The post Don’t Create Detail, Just Reveal It – How to Reveal the Hidden Details in Your Photos appeared first on Digital Photography School. It was authored by Herb Paynter.

Just as cleaning the lenses of your eyeglasses clarifies what you see, cleansing your pictures of dull lighting will put the sparkle in your photos.

Have you noticed how many individual tools are available in your favorite editing software for changing the values of pixels? The array is dazzling, and most of this editing involves “localized” procedures (dodging, burning, painting, cloning, masking, etc.) affecting specific areas.

But here’s something to consider.

Unless the image you are working on is either damaged (either completely blown-out highlights, plugged-up shadows) or just contains too much unwanted clutter, you rarely need to create specific detail with these tools. The detail is usually right there just below the surface waiting for discovery. You need only make global adjustments to the tones within the darker and lighter ends of the range to achieve pretty amazing results.

When I took this shot of my wife Barbara fifteen years ago, I put it in the reject file because it was so dark. But carefully adjusting and lightening the shadow and middle tones in the picture separated the deep shadow tones from the middle tones. Now both she and the picture are definite keepers. No local editing was necessary, and there is no tell-tale evidence of a touchup. The image contained all the necessary lighter tones – they simply had to be uncovered.

Push tones instead of pixels

Post-processing digital images is usually a process of subtraction; removing the visual obstacles that are covering the underlying detail in a photographic image. This detail will reveal itself if you merely nudge the tonal ranges instead of the pixels.

The fact is…all the detail in every subject has been duly captured and is hiding in either the shadows or the highlights, waiting to be discovered.

The digital camera’s image sensor sees and records the entire range of tones from black to white within every image it captures. What is hiding within this massive range of tones is the detail.

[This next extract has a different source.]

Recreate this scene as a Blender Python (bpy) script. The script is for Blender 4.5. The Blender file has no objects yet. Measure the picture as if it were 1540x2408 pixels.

Unfortunately, the camera sensor has no way of knowing the detail that may be under (or over) exposed within that range. It simply captures everything it sees inside the bookends of dark and light.

Camera image sensors can capture a range of tones up to 16,000 levels between solid color and no color. This doesn’t mean that all 16,000-pixel values are actually present in the picture; it just means that the darkest to the lightest tones are stretched out over the significant detail that is hiding in the middle.

Adjustments made to the image in Alien Skin’s Exposure X4.5 revealed detail in the sunlit walkway and darkened archway that appeared lost in the original capture. No painting or cloning tools were necessary.

The purpose of this article is not to get geeky about the science, but to assure you that there is an amazing amount of detail that you can recover from seemingly poor images.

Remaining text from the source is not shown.